If the service supports a formal privacy portal (common for large providers), use it. Apple, for example, routes account deletion and data controls through its privacy tooling and documentation. (Apple Támogatás)
8) Perform the deletion inside the logged-in account (avoid fake “delete” pages)
Account deletion is frequently targeted by phishing because it requires a login and looks “official.”
Safety checks:
- Navigate from Settings → Privacy/Data → Account rather than search-engine results.
- Re-type the domain manually for major services when possible.
- Expect step-up verification (password re-entry, 2FA prompt). If a site lets you delete with no verification, treat it as suspicious.
For major providers:
- Google outlines deletion through the Google Account Data & Privacy area. (Google Súgó)

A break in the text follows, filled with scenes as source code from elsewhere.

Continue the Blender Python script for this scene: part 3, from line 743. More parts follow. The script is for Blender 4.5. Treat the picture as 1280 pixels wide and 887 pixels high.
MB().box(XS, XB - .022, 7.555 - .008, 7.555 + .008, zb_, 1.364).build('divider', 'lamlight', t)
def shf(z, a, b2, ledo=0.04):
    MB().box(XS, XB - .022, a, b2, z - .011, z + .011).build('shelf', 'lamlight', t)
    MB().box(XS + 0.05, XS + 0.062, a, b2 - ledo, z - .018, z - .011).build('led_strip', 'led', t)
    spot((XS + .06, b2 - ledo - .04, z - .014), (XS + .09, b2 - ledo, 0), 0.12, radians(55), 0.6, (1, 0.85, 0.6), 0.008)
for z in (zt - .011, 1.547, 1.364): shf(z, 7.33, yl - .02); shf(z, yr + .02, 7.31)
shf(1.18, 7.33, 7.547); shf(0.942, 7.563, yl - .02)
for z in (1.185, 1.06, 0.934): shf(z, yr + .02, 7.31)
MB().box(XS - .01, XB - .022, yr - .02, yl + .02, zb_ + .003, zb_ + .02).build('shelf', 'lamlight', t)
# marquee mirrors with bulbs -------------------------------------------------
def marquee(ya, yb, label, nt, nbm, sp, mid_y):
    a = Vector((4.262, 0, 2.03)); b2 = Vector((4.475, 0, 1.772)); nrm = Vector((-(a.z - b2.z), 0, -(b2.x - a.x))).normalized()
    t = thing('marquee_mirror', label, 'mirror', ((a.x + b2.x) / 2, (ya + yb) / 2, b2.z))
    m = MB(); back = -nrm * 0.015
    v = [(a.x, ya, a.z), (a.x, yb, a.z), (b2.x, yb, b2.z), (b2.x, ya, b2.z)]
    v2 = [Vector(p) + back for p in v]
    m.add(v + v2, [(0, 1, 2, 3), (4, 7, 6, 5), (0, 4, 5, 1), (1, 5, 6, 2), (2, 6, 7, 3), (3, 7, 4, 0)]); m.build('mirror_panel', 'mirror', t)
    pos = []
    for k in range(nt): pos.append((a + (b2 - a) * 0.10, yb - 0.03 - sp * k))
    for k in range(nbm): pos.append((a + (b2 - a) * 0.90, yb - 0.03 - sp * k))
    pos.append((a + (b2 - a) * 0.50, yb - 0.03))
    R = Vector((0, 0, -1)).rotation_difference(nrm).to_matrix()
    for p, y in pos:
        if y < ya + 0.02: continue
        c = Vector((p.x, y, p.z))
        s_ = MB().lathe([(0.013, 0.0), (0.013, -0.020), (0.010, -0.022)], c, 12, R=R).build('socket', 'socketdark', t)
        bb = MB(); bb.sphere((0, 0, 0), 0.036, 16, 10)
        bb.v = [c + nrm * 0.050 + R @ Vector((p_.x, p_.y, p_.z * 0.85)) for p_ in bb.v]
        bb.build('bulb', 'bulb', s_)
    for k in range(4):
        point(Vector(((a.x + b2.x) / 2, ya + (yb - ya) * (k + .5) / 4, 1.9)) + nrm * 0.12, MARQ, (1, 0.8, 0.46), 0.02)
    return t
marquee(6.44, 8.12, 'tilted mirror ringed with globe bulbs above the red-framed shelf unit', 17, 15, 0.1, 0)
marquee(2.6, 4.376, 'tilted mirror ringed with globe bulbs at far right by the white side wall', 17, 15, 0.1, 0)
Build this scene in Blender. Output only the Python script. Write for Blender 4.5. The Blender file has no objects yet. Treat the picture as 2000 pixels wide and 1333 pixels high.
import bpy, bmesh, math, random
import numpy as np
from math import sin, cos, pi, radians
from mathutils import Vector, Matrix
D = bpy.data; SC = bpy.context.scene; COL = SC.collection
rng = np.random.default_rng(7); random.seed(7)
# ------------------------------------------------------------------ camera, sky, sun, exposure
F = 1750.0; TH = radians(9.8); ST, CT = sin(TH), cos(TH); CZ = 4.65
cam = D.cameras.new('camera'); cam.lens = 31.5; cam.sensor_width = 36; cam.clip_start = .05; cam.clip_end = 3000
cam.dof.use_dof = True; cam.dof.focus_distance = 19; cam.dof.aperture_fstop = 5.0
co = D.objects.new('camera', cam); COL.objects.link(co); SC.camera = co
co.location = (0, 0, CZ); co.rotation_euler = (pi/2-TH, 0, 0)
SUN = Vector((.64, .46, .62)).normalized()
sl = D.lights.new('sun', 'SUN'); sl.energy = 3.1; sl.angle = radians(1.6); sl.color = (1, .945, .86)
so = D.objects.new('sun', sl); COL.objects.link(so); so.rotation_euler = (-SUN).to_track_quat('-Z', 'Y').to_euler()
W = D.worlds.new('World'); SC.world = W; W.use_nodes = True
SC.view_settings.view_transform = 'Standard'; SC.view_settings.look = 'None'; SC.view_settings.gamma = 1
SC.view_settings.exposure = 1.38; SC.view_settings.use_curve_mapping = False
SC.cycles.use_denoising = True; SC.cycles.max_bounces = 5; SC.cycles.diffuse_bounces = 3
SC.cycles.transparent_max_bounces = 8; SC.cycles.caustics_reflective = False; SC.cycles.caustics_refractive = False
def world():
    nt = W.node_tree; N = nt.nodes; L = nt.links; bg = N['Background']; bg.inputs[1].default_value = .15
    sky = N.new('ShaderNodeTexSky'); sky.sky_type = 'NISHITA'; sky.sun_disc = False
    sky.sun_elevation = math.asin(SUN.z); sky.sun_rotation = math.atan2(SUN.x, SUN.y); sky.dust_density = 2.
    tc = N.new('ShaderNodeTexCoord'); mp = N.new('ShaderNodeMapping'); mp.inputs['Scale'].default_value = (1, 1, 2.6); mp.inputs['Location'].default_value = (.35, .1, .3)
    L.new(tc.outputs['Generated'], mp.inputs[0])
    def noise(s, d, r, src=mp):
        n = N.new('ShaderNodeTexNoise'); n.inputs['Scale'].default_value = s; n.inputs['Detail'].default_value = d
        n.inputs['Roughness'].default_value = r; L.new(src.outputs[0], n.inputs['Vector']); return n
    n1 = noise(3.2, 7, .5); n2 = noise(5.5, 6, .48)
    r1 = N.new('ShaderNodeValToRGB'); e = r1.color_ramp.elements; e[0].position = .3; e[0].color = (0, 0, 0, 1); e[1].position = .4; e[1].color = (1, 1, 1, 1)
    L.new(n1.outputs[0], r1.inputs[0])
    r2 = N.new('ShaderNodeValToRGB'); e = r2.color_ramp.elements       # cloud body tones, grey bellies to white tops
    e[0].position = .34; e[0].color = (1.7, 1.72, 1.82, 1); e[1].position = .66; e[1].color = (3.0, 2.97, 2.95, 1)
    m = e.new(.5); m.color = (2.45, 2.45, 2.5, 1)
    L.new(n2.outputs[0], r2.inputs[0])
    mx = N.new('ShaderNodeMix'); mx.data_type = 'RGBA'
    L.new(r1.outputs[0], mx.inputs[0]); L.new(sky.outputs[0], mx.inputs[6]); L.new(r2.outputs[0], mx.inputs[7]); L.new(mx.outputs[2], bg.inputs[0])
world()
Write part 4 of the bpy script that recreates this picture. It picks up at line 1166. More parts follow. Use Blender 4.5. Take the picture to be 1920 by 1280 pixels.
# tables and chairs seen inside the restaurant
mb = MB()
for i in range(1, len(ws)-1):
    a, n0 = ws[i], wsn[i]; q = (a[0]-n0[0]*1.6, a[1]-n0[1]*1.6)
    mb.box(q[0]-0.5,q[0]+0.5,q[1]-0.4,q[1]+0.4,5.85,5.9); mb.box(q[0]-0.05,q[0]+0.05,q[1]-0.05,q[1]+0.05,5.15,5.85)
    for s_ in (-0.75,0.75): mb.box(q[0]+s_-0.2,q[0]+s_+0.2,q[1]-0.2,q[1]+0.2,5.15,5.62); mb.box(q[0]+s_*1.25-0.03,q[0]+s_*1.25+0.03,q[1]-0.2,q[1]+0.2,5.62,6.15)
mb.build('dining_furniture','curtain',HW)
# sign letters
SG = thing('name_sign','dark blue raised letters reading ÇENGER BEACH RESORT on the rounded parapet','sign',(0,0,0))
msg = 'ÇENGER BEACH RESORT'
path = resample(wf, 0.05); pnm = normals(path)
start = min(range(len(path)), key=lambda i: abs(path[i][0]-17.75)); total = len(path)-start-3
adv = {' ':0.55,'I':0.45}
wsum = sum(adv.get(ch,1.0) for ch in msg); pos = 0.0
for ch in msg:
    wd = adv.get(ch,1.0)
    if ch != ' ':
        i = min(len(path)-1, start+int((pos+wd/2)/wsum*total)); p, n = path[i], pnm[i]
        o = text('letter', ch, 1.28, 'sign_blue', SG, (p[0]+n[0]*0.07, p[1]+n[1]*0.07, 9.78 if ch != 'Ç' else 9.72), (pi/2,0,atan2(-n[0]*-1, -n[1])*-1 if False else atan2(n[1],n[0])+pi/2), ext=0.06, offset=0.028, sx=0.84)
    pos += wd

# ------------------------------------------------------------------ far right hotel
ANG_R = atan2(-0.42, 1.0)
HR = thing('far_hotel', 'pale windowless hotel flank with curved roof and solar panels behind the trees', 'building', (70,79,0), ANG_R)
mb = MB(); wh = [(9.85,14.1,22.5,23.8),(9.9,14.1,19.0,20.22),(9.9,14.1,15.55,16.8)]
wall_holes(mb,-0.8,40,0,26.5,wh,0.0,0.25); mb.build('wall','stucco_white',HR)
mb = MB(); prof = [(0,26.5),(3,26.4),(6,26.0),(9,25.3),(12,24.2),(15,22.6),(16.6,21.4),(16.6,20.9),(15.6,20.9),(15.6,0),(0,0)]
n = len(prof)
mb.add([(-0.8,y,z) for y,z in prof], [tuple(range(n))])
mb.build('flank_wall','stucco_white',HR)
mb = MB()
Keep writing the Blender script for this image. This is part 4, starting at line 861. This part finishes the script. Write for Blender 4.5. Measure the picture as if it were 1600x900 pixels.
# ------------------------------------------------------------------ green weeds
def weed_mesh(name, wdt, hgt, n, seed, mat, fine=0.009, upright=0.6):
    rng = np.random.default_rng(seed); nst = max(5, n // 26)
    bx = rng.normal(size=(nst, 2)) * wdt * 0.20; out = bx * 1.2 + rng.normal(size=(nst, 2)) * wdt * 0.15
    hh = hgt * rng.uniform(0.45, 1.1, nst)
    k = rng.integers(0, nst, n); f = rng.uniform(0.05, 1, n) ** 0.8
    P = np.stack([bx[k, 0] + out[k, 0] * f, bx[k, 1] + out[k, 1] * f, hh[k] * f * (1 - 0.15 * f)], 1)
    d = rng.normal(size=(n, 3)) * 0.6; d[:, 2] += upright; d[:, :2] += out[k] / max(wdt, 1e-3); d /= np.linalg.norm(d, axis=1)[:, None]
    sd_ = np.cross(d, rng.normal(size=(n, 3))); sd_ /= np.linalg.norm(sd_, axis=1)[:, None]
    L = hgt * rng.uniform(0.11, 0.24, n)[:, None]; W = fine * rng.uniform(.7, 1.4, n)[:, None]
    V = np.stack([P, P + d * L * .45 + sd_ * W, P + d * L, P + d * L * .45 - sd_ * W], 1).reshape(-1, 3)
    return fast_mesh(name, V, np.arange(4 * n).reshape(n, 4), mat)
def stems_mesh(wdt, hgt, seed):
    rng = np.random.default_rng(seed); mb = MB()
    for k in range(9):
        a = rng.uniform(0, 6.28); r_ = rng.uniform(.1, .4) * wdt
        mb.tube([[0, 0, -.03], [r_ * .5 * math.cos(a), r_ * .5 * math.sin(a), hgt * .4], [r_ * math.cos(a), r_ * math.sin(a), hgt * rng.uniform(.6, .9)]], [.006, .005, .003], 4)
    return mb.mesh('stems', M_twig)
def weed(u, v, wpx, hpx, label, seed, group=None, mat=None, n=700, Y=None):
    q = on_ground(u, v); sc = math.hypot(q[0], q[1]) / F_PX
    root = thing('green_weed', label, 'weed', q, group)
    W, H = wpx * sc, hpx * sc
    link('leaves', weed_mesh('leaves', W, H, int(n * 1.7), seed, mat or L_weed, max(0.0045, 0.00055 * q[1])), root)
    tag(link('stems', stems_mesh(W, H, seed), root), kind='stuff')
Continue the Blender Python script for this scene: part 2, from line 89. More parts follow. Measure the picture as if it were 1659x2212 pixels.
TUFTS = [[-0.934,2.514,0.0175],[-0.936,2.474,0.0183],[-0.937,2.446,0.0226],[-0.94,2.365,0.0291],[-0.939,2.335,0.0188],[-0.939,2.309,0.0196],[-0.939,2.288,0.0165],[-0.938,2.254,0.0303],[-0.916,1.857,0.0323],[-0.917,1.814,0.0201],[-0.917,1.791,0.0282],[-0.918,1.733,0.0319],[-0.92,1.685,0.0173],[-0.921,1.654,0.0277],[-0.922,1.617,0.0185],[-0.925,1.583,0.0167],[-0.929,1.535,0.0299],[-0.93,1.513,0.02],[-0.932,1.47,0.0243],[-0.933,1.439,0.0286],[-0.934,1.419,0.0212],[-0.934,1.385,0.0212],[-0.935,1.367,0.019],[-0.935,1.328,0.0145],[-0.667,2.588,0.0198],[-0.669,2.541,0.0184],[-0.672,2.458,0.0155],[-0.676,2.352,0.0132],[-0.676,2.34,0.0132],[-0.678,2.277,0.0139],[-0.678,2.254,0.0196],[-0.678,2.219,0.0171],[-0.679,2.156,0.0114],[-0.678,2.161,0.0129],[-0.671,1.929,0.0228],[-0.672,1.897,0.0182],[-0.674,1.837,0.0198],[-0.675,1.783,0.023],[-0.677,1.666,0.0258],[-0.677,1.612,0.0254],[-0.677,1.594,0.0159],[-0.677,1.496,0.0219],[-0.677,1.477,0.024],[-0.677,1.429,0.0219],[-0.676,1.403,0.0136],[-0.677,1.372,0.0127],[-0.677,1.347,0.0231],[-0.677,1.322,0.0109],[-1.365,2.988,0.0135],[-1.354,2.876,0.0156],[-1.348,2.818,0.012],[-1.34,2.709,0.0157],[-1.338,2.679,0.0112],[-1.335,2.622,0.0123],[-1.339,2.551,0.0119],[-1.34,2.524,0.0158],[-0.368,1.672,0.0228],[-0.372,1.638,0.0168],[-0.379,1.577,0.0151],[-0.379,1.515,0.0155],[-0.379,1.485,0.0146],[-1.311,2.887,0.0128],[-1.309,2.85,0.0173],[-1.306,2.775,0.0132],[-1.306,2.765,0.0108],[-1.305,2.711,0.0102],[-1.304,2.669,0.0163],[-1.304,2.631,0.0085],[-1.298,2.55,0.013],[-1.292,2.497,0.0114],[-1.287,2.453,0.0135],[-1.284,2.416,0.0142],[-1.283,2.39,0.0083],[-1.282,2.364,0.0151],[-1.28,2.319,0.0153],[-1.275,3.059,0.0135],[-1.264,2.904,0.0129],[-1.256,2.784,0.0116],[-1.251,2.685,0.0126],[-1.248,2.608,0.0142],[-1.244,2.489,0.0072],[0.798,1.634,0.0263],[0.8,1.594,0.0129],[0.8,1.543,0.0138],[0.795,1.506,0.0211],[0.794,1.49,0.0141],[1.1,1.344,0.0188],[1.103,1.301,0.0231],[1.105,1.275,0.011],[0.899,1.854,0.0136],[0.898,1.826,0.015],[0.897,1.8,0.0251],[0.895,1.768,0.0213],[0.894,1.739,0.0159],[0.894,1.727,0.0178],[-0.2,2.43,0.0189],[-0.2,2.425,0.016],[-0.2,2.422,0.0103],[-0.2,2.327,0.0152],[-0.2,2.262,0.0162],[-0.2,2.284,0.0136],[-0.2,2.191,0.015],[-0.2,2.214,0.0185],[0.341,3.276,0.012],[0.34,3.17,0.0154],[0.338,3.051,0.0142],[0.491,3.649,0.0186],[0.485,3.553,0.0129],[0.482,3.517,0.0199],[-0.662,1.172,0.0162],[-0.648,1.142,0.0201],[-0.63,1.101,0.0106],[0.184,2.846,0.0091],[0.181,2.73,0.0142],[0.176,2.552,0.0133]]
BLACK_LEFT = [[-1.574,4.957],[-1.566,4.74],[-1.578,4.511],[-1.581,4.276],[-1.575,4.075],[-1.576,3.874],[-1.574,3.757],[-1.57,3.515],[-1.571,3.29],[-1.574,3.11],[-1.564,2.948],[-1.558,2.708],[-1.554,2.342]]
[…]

- Microsoft describes the closure flow and what to review first. (Microsoft Támogatás)
- Apple documents how to request deletion of an Apple Account and associated data. (Apple Támogatás)
9) Confirm closure with evidence (screenshots + email receipts)
After you submit deletion:
- Save the confirmation email (or screenshot the final confirmation page).
- Note any waiting period (some providers keep accounts in a recoverable/disabled state for a time).
- If the platform provides a case/ticket ID, store it.
Then do a quick verification loop:
- Try logging in (you should be blocked or told the account is in deletion).
- Try password reset (it should fail or indicate the account doesn’t exist).
- Check for billing emails over the next cycle.
10) Clean up “aftershocks” (30-day follow-up)
Deletion is not a one-and-done event for your security posture.
Within the next month:
- Watch for login alerts or password reset emails referencing the old account name.
- Search your email again for the service name—sometimes you’ll discover a second account created with a different email alias.
- Remove the old username/email from your password manager so you don’t accidentally resurrect the account by logging in again.
If the account was tied to your primary email, consider strengthening that email account’s security next (unique password, 2FA, recovery options you control), because it’s the master key to most other accounts.
Sources (clickable)
- Google Account Help: Delete your Google Account (Google Súgó)
- Microsoft Support: How to close your Microsoft account (Microsoft Támogatás)
- Apple Support: Understand and control the personal information that you store with Apple (Apple Támogatás)
Why does this matter
Old accounts are one of the easiest ways for attackers to get in—because you’ve stopped watching them. Closing them correctly removes forgotten access paths, reduces data exposure, and cuts off password-reset chains.